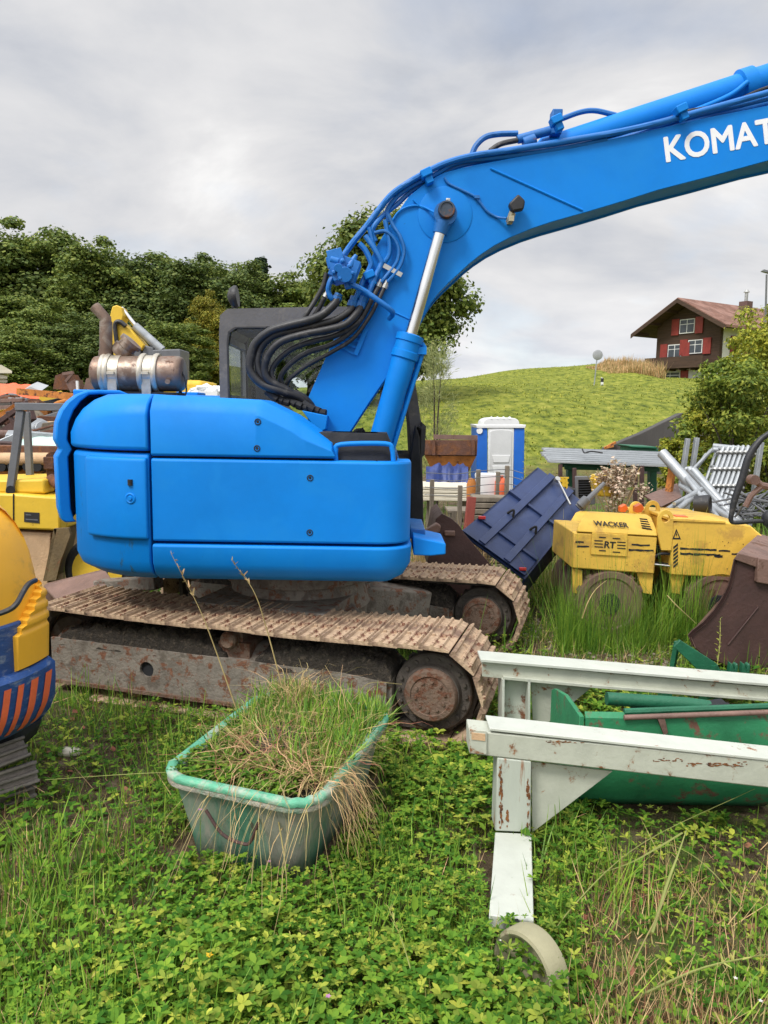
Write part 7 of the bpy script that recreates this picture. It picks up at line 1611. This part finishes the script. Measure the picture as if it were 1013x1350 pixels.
# ================================================================== ground vegetation
def in_tub(X, Y, m=.0):
    dx = X-TUBC.x; dy = Y-TUBC.y; return (np.abs(dx*ux.x+dy*ux.y) < hx+m) & (np.abs(dx*uy.x+dy*uy.y) < hy+m)
_P0 = P(653,1097,3.15); 
def excluded(X, Y):
    e = in_tub(X, Y, -.02)
    fx0, fx1 = P(645,1206,2.64).x-.0, P(704,1214,2.64).x+.0
    e |= (X > fx0) & (X < fx1) & (Y > 2.50) & (Y < 3.15)
    dk = P(700, 1272, 2.36); e |= (X > dk.x-.13) & (X < dk.x+.13) & (Y > 2.15) & (Y < 2.45) & ((np.sin(X*913.7+Y*517.3)*43758.5) % 1 < .55)
    e |= (X > 1.0) & (X < 2.4) & (Y > 3.0) & (Y < 3.48) & ((np.sin(X*713.7+Y*317.3)*43758.5) % 1 < .7)
    e |= (X > 1.09) & (Y > 3.44) & (Y < 4.1) & (X < 3.2)
    # under the tracks
    for k in (0, 1.98):
        dX = X-(SPR.x+TN.x*k); dY = Y-(SPR.y+TN.y*k); s = dX*TD.x+dY*TD.y; w = dX*TN.x+dY*TN.y
        e |= (s > -2.95) & (s < .25) & (np.abs(w) < .30)
    return e
def px_of(X, Y, Z=0.0):
    d = np.stack([X, Y, np.full_like(X, Z)-EYE], -1); a = d@np.array(rtv); b = d@np.array(upv); c = d@np.array(fwd); return CX+F*a/c, CY-F*b/c
def sample(n, r, y0, y1, power=1.0):
    Y = y0+(y1-y0)*r.random(n)**power; hw = Y*.66+.55; X = (r.random(n)*2-1)*hw; return X, Y
def lush(X, Y):
    """density of broad leaved weeds: thick in the centre and right front, thin at lower left and in the dry corner"""
    px, py = px_of(X, Y)
    d = np.ones_like(X)
    d *= 1-.82*sstep(330, 120, px)*(.55+.45*sstep(1330, 1180, py))
    d *= 1-.88*sstep(730, 790, px)*sstep(1120, 1210, py)
    d *= np.where((px > 700) & (px < 880) & (py > 800) & (py < 905), .12, 1)
    d *= np.where((px > 640) & (px < 760) & (py > 1200), .9, 1)
    d *= .45+.9*vnoise(X, Y, 1.6, 12)
    return np.clip(d, 0, 1)
def weeds():
    r = np.random.default_rng(101)
    parts = []; parts2 = []
    n = 64000; X, Y = sample(n, r, 1.7, 8.5, 1.4)
    k = (r.random(len(X)) < lush(X, Y)) & ~excluded(X, Y) & ((Y < 5.2) | (r.random(n) < .35)); X, Y = X[k], Y[k]; n = len(X)
    h = (.03+.13*vnoise(X, Y, 2.3, 14)*r.random(n)**.6+.03*r.random(n))*(.5+.7*lush(X, Y)); s = .011+.027*r.random(n)**1.4*(.5+1.0*vnoise(X, Y, 1.1, 4)); a0 = r.random(n)*6.283; tilt = r.normal(0, .25, n)
    yl = r.random(n) < .14+.5*vnoise(X, Y, .9, 33)**1.5
    nl = 5; wid = np.where(vnoise(X, Y, 1.9, 71) > .52, .75, 1.15)*(.8+.4*r.random(n))
    for j in range(nl):
        az = a0+j*2*np.pi/nl+r.normal(0, .12, n); el = .30+tilt*np.cos(az)+r.normal(0, .18, n)
        T = np.stack([X, Y, h], -1); B = basis(az, el, r.normal(0, .15, n), s*(.9+.5*r.random(n)), s*wid)
        parts.append(inst(OVAL_V, OVAL_F, B[~yl], T[~yl])); parts2.append(inst(OVAL_V, OVAL_F, B[yl], T[yl]))
        if j < 3:   # a lower tier fills the gaps with shaded leaves
            T2 = np.stack([X+r.normal(0,.03,n), Y+r.normal(0,.03,n), h*.45*r.random(n)+.004], -1); B2 = basis(az+.6, el-.1, None, s, s); parts.append(inst(LEAF_V, LEAF_F, B2[~yl], T2[~yl])); parts2.append(inst(LEAF_V, LEAF_F, B2[yl], T2[yl]))
    # stems
    T = np.stack([X, Y, np.zeros(n)], -1); parts2.append(inst([(-.5,0,0), (.5,0,0), (.35,.5,0), (-.35,.5,0), (.05,1,0)], [(0,1,2,3), (3,2,4,4)][:1], basis(a0, np.full(n, 1.45), None, h, .004), T))
    v, f = join(parts); tag(npmesh('broadleaf_weeds', v, f, FOL['weed']), 'low bright green broad leaved weeds covering the ground', 'weeds', kind='stuff')
    v, f = join(parts2); tag(npmesh('yellowish_weeds', v, f, FOL['weed2']), 'yellow green low weeds mixed into the ground cover', 'weeds', kind='stuff')
    # big single leaves (dock, bindweed)
    n = 420; X, Y = sample(n, r, 2.3, 6, 1.3); k = (r.random(len(X)) < lush(X, Y)) & ~excluded(X, Y); X, Y = X[k], Y[k]; n = len(X)
    T = np.stack([X, Y, .05+.10*r.random(n)], -1); s = .028+.03*r.random(n)
    v, f = inst(OVAL_V, OVAL_F, basis(r.random(n)*6.283, r.normal(.35, .35, n), r.normal(0, .4, n), s*1.3, s*1.2), T); tag(npmesh('dock_leaves', v, f, FOL['weed']), 'larger single dock leaves among the weeds', 'weeds', kind='stuff')
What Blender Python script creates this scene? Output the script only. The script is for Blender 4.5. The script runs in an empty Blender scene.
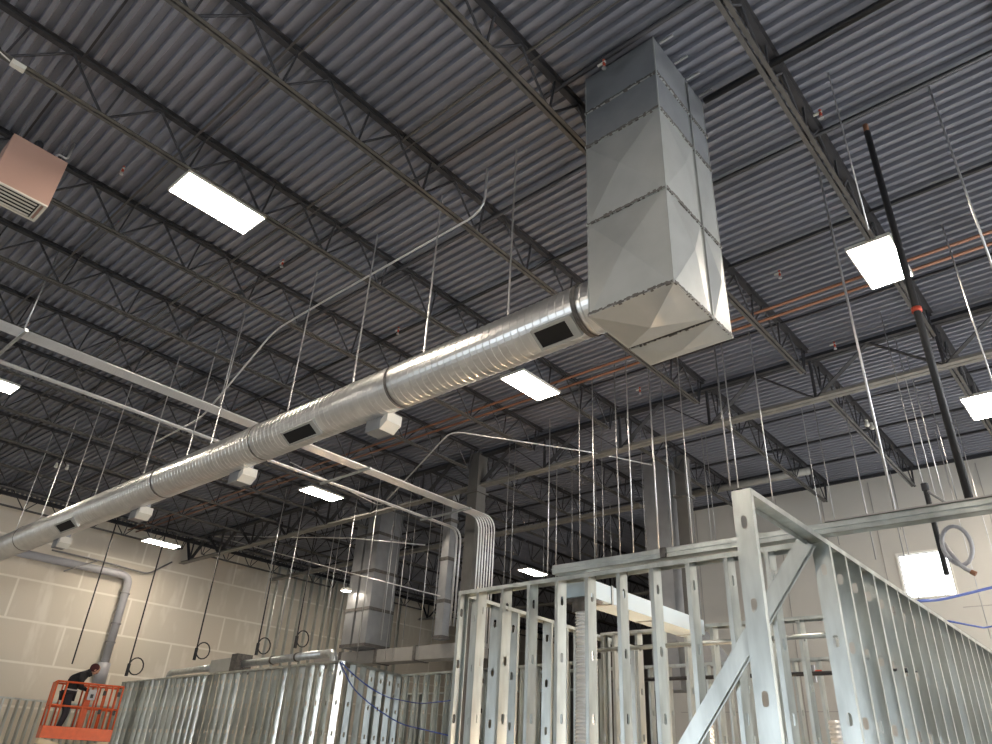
import bpy, bmesh, math, random
from mathutils import Vector, Matrix
random.seed(7)
PI = math.pi
scn = bpy.context.scene
COL = scn.collection

# ------------------------------------------------------------------ camera
F = 718.5
YAW, PIT, ROL = math.radians(42.791), math.radians(28.939), math.radians(3.3456)
EYE = Vector((0, 0, 1.5))
fw = Vector((math.cos(PIT)*math.cos(YAW), math.cos(PIT)*math.sin(YAW), math.sin(PIT)))
r0 = Vector((math.sin(YAW), -math.cos(YAW), 0)); u0 = r0.cross(fw)
rt = math.cos(ROL)*r0 + math.sin(ROL)*u0
up = -math.sin(ROL)*r0 + math.cos(ROL)*u0
cam_d = bpy.data.cameras.new('camera'); cam = bpy.data.objects.new('camera', cam_d); COL.objects.link(cam)
cam_d.sensor_fit = 'HORIZONTAL'; cam_d.sensor_width = 36; cam_d.lens = F/992*36
cam_d.clip_end = 200
M = Matrix((rt, up, -fw)).transposed().to_4x4(); M.translation = EYE
cam.matrix_world = M
scn.camera = cam

# measuring helpers: where in the building a sight line meets a known plane
def ray(x, y): return fw*F + rt*(x-496) - up*(y-372)
def onX(x, y, X): d = ray(x, y); return EYE + d*(X/d.x)
def onY(x, y, Y): d = ray(x, y); return EYE + d*(Y/d.y)
def onZ(x, y, Z): d = ray(x, y); return EYE + d*((Z-1.5)/d.z)

# ------------------------------------------------------------------ materials
def mat(name, col, rough=.5, metal=0., noise=0., nscale=20, bump=0., emit=None, es=0., col2=None, stretch=None):
    m = bpy.data.materials.new(name); m.use_nodes = True
    nt = m.node_tree; b = nt.nodes['Principled BSDF']
    b.inputs['Base Color'].default_value = (*col, 1); b.inputs['Roughness'].default_value = rough
    b.inputs['Metallic'].default_value = metal
    if noise or bump:
        tc = nt.nodes.new('ShaderNodeTexCoord'); mp = nt.nodes.new('ShaderNodeMapping')
        n = nt.nodes.new('ShaderNodeTexNoise'); n.inputs['Scale'].default_value = nscale; n.inputs['Detail'].default_value = 4
        if stretch: mp.inputs['Scale'].default_value = stretch
        nt.links.new(tc.outputs['Object'], mp.inputs['Vector']); nt.links.new(mp.outputs['Vector'], n.inputs['Vector'])
        if noise:
            cr = nt.nodes.new('ShaderNodeValToRGB')
            c2 = col2 or tuple(c*(1-noise) for c in col)
            cr.color_ramp.elements[0].position = .35; cr.color_ramp.elements[1].position = .65
            cr.color_ramp.elements[0].color = (*c2, 1); cr.color_ramp.elements[1].color = (*col, 1)
            nt.links.new(n.outputs['Fac'], cr.inputs['Fac']); nt.links.new(cr.outputs['Color'], b.inputs['Base Color'])
        if bump:
            bp = nt.nodes.new('ShaderNodeBump'); bp.inputs['Strength'].default_value = bump; bp.inputs['Distance'].default_value = .01
            nt.links.new(n.outputs['Fac'], bp.inputs['Height']); nt.links.new(bp.outputs['Normal'], b.inputs['Normal'])
    if emit:
        b.inputs['Emission Color'].default_value = (*emit, 1); b.inputs['Emission Strength'].default_value = es
    return m
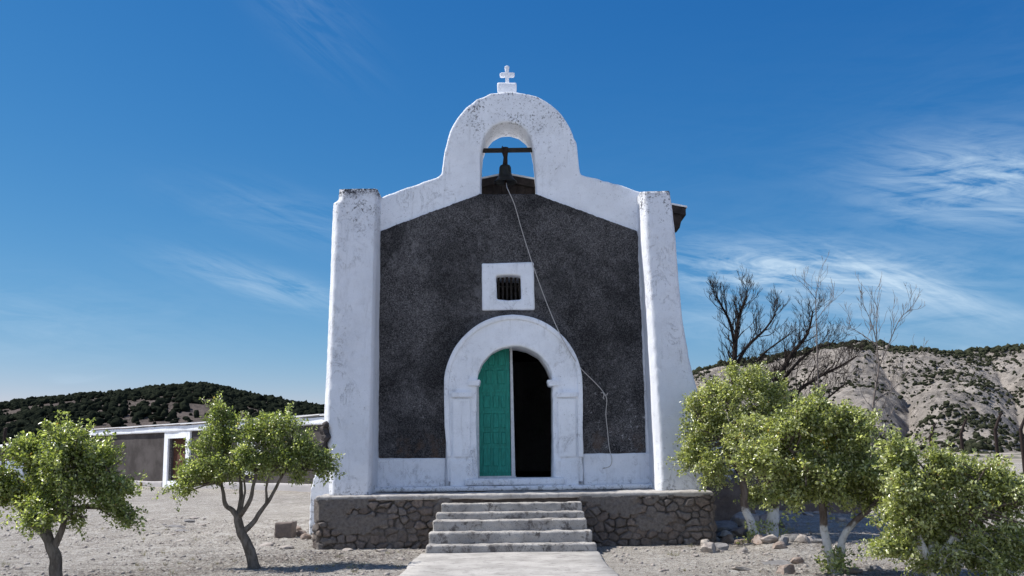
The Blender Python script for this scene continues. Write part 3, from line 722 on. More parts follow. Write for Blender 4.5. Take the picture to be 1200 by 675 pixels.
# bell beam and cross
a = P(560, 176.5, YF+.5); b = P(631, 176.5, YF+.5)
bm = box_bm(a.x-.05, b.x+.05, YF+.44, YF+.54, a.z-.045, a.z+.035); bmesh.ops.bevel(bm, geom=bm.edges[:], offset=.01, segments=2, affect='EDGES')
link('bell_beam', bm_mesh('bell_beam', bm), M['wood_dark'], church)
c0 = P(594.5, 106, YF+.45)
cz = P(594.5, 99.5, YF+.4).z
cr_base = rough_solid('cross_base', box_bm(c0.x-.20, c0.x+.19, YF+.25, YF+.65, P(594,112,YF+.4).z, cz), .02, .015, 5, M['white_clean'], church)
zt_ = P(594.5, 78, YF+.45).z; za = P(594.5, 88, YF+.45).z
cross_pts = [(-.045, cz-.02), (.045, cz-.02), (.035, za-.045), (.13, za-.05), (.155, za-.02), (.155, za+.03), (.12, za+.045), (.035, za+.04), (.05, zt_-.015), (0, zt_+.01), (-.05, zt_-.015), (-.035, za+.04), (-.12, za+.045), (-.155, za+.02), (-.15, za-.03), (-.12, za-.05), (-.035, za-.045)]
rough_solid('cross', curve_solid([(c0.x+x, z) for x, z in cross_pts], [], YF+.40, YF+.50), .010, .004, 12, M['white_clean'], church)

# ------------------------------------------------------------------ bell
def lathe(profile, cx, cy, seg=28, name='lathe'):
    V = []; Q = []
    for r, z in profile:
        for k in range(seg): V.append((cx+r*math.cos(2*math.pi*k/seg), cy+r*math.sin(2*math.pi*k/seg), z))
    for i in range(len(profile)-1):
        for k in range(seg): Q.append((i*seg+k, i*seg+(k+1) % seg, (i+1)*seg+(k+1) % seg, (i+1)*seg+k))
    return mesh_np(name, V, Q)
bx = P(592, 200, YF+.49).x; bzt = P(592, 193, YF+.49).z; bzb = P(592, 214, YF+.49).z; H = bzt-bzb
bell = thing('bell', 'dark bronze church bell hanging from the beam in the gable arch', 'bell', (bx, YF+.49, bzb))
prof = [(.0, bzt), (.045, bzt), (.10, bzt-.02), (.12, bzt-.06), (.13, bzb+H*.5), (.155, bzb+H*.30), (.195, bzb+H*.14), (.235, bzb+.02), (.24, bzb), (.22, bzb), (.15, bzb+H*.14), (.11, bzb+H*.35), (.09, bzb+H*.6), (.08, bzt-.06), (0, bzt-.04)]
link('bell_body', lathe(prof, bx, YF+.49, name='bell_body'), M['bronze'], bell, smooth=True)
mb = MB(); zbm = a.z
mb.tube([(bx, YF+.49, zbm+.05), (bx, YF+.49, zbm-.05), (bx+.01, YF+.49, (zbm+bzt)/2), (bx, YF+.49, bzt-.01)], [.075, .065, .042, .055], 10)
mb.tube([(bx-.05, YF+.42, zbm), (bx-.05, YF+.42, zbm+.055), (bx-.05, YF+.56, zbm+.055), (bx-.05, YF+.56, zbm)], .014, 6)
link('bell_hanger', mb.mesh('bell_hanger'), M['rust'], bell, smooth=True)
mb = MB(); mb.tube([(bx, YF+.49, bzt-.05), (bx+.01, YF+.49, bzb+.05), (bx+.01, YF+.49, bzb+.01), (bx+.01, YF+.49, bzb-.05)], [.012, .014, .035, .025], 8)
link('clapper', mb.mesh('clapper'), M['rust'], bell, smooth=True)

# rope from the bell down the front of the wall
pts = [tuple(Vector((bx+.02, YF+.45, bzb-.02))), tuple(P(594, 219, YF+.1)), tuple(P(596, 224, YF-.07)), tuple(P(603, 240, YF-.09)), tuple(P(611, 268, YF-.09)), tuple(P(621, 300, YF-.10)), tuple(P(632, 332, YF-.11)), tuple(P(645, 366, YF-.14)), tuple(P(657, 393, YF-.21)), tuple(P(668, 413, YF-.21)), tuple(P(681, 432, YF-.13)), tuple(P(695, 446, YF-.09)), tuple(P(706, 458, YF-.075)), tuple(P(711, 468, YF-.075)),
       tuple(P(710, 485, YF-.07)), tuple(P(712, 505, YF-.07)), tuple(P(714, 525, YF-.08)), tuple(P(717, 538, YF-.10)), tuple(P(715, 546, YF-.12)), tuple(P(707, 549, YF-.12)), tuple(P(709, 548, YF-.13))]
mb = MB(); mb.tube(smooth_pts(pts, 6), .0085, 6)
kp = P(708, 463, YF-.08)
for k in range(3):
    ang = k*2.1; mb.tube([kp, kp+Vector((.05*math.cos(ang), -.02, .06*math.sin(ang))), kp+Vector((.075*math.cos(ang+.5), -.01, .08*math.sin(ang+.5)))], .009, 5)
tag(link('bell_rope', mb.mesh('bell_rope'), M['rope'], smooth=True), 'thin pale bell rope slung down the dark front wall to the right of the door', 'rope')

# ------------------------------------------------------------------ stone platform
PX0, PX1, PY0 = P(371, 600, 18.5).x, P(836, 600, 18.5).x, 18.5
plat = thing('stone_platform', 'raised rubble stone platform with cement top under the church', 'platform', (0, PY0, 0))
bm = box_bm(PX0-.02, PX1+.01, PY0-.06, 20.9, .83, .925)
rough_solid('cement_top', bm, .03, .018, 1.6, M['cap'], plat, .010, 8, seed=2)
def rubble(width, z0, z1, seed, smoothfn, sx=.20, sz=.12):
    rs = np.random.default_rng(seed); st = .012
    us = np.arange(0, width+st, st); zs = np.arange(z0, z1+st, st); U, Z = np.meshgrid(us, zs)
    gx = np.arange(-.3, width+.3, sx); gzz = np.arange(z0-.2, z1+.2, sz)
    S = np.array([(x+rs.uniform(-.5, .5)*sx+(j % 2)*sx*.5, z+rs.uniform(-.35, .35)*sz) for j, z in enumerate(gzz) for x in gx])
    W = .8+.5*rs.random(len(S))
    Uw = U+.03*fbm(U*9, Z*9, 3); Zw = Z+.03*fbm(U*9+40, Z*9, 3)
    d = np.sqrt(((Uw.ravel()[:, None]-S[None, :, 0])/1.35)**2+(Zw.ravel()[:, None]-S[None, :, 1])**2)/W
    idx = np.argsort(d, 1)[:, :2]; r_ = np.arange(len(idx)); f1 = d[r_, idx[:, 0]]; f2 = d[r_, idx[:, 1]]
    edge = np.clip((f2-f1)/.035, 0, 1).reshape(U.shape); sid = idx[:, 0].reshape(U.shape)
    tone = rs.random(len(S)); warm = rs.random(len(S)); prot = rs.uniform(.2, 1, len(S))
    plaster = smoothfn(U, Z)                                    # 1 where mortar covers the stones
    disp = .085*edge**.35*prot[sid]*(1-plaster) + plaster*.060 + .030*fbm(U*10, Z*10, 4)
    col = np.empty(U.shape+(3,))
    base = np.array([.235, .20, .18])[None, None]*(.72+.50*tone[sid])[..., None]; base = base*(1+np.array([.12, 0, -.10])*(warm[sid]-.4)[..., None])
    joint = np.array([.10, .088, .080]); mort = np.array([.225, .200, .182])
    e = (edge > .45).astype(float)[..., None]; col = base*e+joint*(1-e)
    jm = sstep(.30, .62, fbm(U*4+7, Z*5, 4)*1.5+.5)[..., None]; col = base*e+(joint*jm+mort*.8*(1-jm))*(1-e); disp = disp - .02*(1-edge)*jm[..., 0]*(1-plaster)
    col = col*(1-plaster[..., None])+mort*plaster[..., None]
    return U, Z, disp, col
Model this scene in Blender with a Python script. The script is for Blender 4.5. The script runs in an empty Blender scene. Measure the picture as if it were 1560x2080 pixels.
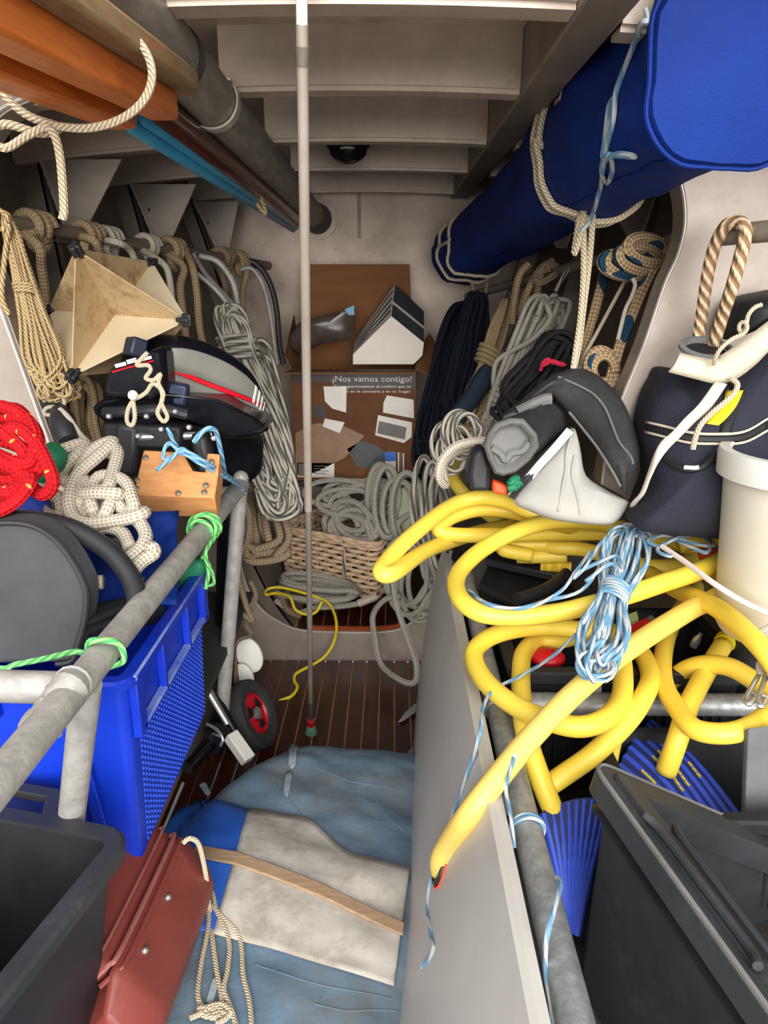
import bpy, bmesh, math, random
from mathutils import Vector, Matrix, noise
V = Vector
PI = math.pi
SC = bpy.context.scene
COL = SC.collection

# ---------------------------------------------------------------- camera
FPX, VPX, VPY = 1500.0, 797.0, 580.0          # focal length in px of a 1560 x 2080 frame, vanishing point of the boat's axis
PITCH = math.atan((1040 - VPY) / FPX)
YAW = math.atan((VPX - 780) * math.cos(PITCH) / FPX)
CAM = V((0, 0, 1.45))
cp, sp, cy, sy = math.cos(PITCH), math.sin(PITCH), math.cos(YAW), math.sin(YAW)
FW, RT, UP = V((-sy * cp, cy * cp, -sp)), V((cy, sy, 0)), V((-sy * sp, cy * sp, cp))
cam_d = bpy.data.cameras.new('camera')
cam_d.sensor_fit = 'HORIZONTAL'
cam_d.sensor_width = 36
cam_d.lens = 36 * FPX / 1560
cam_d.clip_start = .02
cam = bpy.data.objects.new('camera', cam_d)
COL.objects.link(cam)
cam.matrix_world = Matrix.Translation(CAM) @ Matrix((RT, UP, -FW)).transposed().to_4x4()
SC.camera = cam

# ---------------------------------------------------------------- daylight: overcast sky through the open hatch
SC.view_settings.view_transform = 'Standard'
SC.view_settings.look = 'None'
SC.view_settings.gamma = 1
SC.view_settings.use_curve_mapping = False
SC.view_settings.exposure = 0.24
world = bpy.data.worlds.new('overcast_sky')
SC.world = world
world.use_nodes = True
wn, wl = world.node_tree.nodes, world.node_tree.links
bg = wn['Background']
tc = wn.new('ShaderNodeTexCoord'); sx = wn.new('ShaderNodeSeparateXYZ'); rp = wn.new('ShaderNodeValToRGB')
mr = wn.new('ShaderNodeMapRange'); mr.inputs[1].default_value = -1; mr.inputs[2].default_value = 1
wl.new(tc.outputs['Generated'], sx.inputs[0]); wl.new(sx.outputs[2], mr.inputs[0]); wl.new(mr.outputs[0], rp.inputs[0])
rp.color_ramp.elements[0].position = .40; rp.color_ramp.elements[0].color = (.42, .41, .40, 1)
rp.color_ramp.elements[1].position = .62; rp.color_ramp.elements[1].color = (1.0, 1.0, 1.0, 1)
wl.new(rp.outputs[0], bg.inputs[0])
bg.inputs[1].default_value = 1.45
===
Start at the line containing "What Blender Python" and stop at the line containing "COL = scn.collection"; transcribe those lines exactly, skipping pictures.

■ In response
What Blender Python script creates this scene? Output the script only. The script is for Blender 4.5. The script runs in an empty Blender scene.
import bpy, bmesh, math, random
from mathutils import Vector, Matrix
random.seed(7)
PI = math.pi
scn = bpy.context.scene
COL = scn.collection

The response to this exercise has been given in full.